Studies in Romanticism
Term 1
MWF, 2:00 – 3:00 p.m.
Though British Romanticism is often associated with nature and imagination, many Romantic period (1770-1830) authors were also inspired by the sense of decay, corruption, and decline that they felt in the ruins of historical buildings and ancient civilizations. Contemporary with the development of disciplines like history, anthropology, and archeology, Romanticism looks behind itself almost as much as, if not more than it looks ahead. This course will examine the way various ideas of “ruin” shaped Romantic literature.
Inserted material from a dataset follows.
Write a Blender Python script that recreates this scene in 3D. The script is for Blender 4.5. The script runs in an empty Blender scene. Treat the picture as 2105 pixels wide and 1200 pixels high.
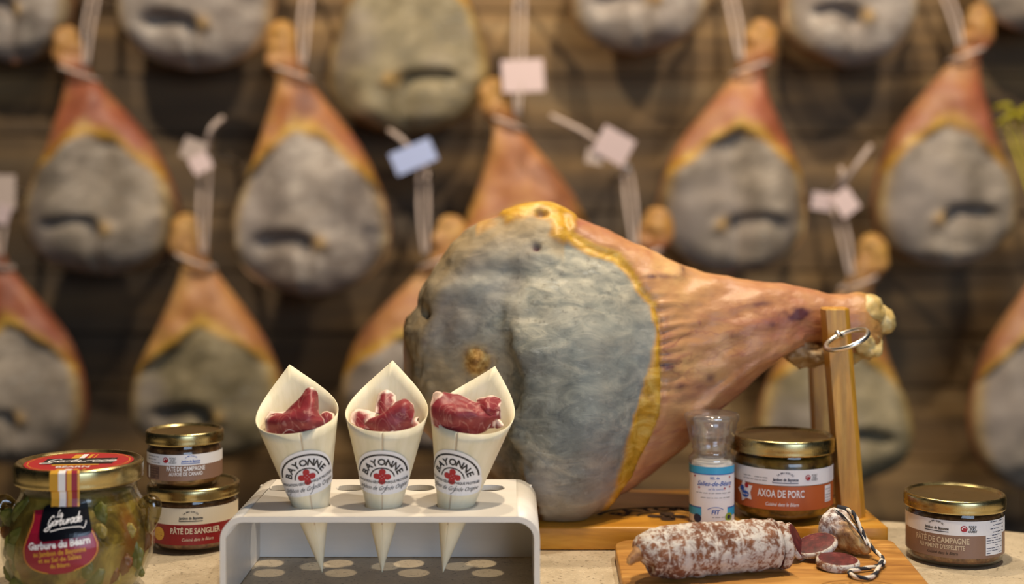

We will start by considering the roots of the Romantics’ fascination with ruins in late enlightenment concepts of the picturesque, the sublime, and the gothic, as well as in the fascination with Classical, “Oriental,” and Celtic cultures evident in its aesthetic and travel literatures. We will then examine the role ruins play in poems by Charlotte Smith, William Wordsworth, Lord Byron, Anna Laetitia Barbauld, and John Keats. We will also read one Romantic play, Joanna Baillie’s De Montfort, and two novels, Lady Morgan’s The Wild Irish Girl and Mary Shelley’s The Last Man, all of which use ruins to redefine their respective dramatic and fictional genres and to comment on the state of their nation and time.